### What needs to be done
Copy the first line of the material below and every later line through the line containing "VX, VY = 1003.0, 702.0", without any other output.

## BEGIN

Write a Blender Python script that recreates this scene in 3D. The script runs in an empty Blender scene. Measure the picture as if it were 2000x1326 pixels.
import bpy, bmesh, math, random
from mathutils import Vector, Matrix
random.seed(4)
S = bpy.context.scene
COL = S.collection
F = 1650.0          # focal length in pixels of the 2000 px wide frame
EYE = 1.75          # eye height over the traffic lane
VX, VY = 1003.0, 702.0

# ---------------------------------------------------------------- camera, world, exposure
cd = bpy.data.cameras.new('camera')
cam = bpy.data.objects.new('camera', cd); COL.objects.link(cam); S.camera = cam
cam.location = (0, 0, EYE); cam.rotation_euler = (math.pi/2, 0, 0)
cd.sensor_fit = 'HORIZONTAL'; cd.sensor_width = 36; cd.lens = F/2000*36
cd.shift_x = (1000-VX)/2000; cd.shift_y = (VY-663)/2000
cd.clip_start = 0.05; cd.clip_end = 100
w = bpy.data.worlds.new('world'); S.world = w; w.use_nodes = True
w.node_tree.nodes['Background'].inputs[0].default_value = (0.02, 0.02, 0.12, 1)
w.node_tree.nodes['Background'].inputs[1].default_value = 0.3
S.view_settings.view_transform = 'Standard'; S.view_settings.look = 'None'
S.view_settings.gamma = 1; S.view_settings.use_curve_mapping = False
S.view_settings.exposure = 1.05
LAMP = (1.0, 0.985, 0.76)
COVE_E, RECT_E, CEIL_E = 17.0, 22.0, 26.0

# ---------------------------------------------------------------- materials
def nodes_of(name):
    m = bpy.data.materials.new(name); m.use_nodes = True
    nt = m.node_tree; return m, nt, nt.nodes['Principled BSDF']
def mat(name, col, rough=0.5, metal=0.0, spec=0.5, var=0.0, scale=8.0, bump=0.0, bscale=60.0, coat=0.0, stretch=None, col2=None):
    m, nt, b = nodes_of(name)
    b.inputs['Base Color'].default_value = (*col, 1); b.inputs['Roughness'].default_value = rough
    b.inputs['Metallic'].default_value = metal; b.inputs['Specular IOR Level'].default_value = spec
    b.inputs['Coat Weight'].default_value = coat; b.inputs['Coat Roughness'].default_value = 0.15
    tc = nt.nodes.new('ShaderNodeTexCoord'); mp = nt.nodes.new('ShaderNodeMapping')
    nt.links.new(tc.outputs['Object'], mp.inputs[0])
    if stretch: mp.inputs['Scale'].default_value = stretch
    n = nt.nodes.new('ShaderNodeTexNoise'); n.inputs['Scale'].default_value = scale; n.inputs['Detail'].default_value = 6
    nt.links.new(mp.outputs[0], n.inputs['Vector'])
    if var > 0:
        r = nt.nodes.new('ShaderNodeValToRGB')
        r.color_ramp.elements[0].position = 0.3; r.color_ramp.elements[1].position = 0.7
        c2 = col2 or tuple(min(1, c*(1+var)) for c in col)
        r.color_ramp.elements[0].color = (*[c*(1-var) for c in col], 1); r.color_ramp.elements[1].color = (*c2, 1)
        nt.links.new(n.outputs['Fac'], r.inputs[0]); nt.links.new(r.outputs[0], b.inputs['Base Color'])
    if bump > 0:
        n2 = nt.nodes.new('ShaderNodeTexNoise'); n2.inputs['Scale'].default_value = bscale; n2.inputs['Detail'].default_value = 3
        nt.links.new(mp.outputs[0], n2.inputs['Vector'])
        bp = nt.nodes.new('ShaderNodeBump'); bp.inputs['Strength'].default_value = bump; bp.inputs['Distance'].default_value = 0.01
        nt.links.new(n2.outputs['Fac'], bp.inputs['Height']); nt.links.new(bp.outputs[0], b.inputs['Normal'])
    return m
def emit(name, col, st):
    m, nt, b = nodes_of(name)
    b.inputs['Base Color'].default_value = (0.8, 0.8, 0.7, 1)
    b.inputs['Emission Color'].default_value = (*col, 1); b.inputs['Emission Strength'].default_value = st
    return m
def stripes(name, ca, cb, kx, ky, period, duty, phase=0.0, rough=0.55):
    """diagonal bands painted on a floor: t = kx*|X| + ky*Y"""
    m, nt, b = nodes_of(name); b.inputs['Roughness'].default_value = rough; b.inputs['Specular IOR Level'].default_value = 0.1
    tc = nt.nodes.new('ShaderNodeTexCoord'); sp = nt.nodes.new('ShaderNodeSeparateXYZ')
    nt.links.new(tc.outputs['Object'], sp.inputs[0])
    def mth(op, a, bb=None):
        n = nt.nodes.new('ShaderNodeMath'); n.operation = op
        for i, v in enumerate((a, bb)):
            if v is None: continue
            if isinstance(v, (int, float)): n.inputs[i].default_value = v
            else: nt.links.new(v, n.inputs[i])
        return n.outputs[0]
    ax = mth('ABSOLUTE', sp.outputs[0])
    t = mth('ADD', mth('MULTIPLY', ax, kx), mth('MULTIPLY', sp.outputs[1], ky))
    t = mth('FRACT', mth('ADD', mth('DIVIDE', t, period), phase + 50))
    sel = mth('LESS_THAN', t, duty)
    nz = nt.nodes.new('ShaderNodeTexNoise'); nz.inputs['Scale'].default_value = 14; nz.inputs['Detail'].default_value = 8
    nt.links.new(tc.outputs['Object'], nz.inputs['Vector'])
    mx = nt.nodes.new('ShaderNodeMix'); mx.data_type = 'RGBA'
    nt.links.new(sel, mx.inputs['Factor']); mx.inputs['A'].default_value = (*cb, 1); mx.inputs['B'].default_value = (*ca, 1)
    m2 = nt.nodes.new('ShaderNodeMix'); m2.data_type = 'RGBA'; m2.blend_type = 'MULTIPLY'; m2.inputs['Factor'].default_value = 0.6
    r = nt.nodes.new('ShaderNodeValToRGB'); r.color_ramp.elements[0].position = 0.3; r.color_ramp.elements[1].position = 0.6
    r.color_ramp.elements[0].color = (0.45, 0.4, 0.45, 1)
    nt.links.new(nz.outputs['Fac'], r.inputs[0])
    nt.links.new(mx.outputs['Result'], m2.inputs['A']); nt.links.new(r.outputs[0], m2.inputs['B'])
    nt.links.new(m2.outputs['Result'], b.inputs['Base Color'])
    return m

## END

### Solution for this exercise
Write a Blender Python script that recreates this scene in 3D. The script runs in an empty Blender scene. Measure the picture as if it were 2000x1326 pixels.
import bpy, bmesh, math, random
from mathutils import Vector, Matrix
random.seed(4)
S = bpy.context.scene
COL = S.collection
F = 1650.0          # focal length in pixels of the 2000 px wide frame
EYE = 1.75          # eye height over the traffic lane
VX, VY = 1003.0, 702.0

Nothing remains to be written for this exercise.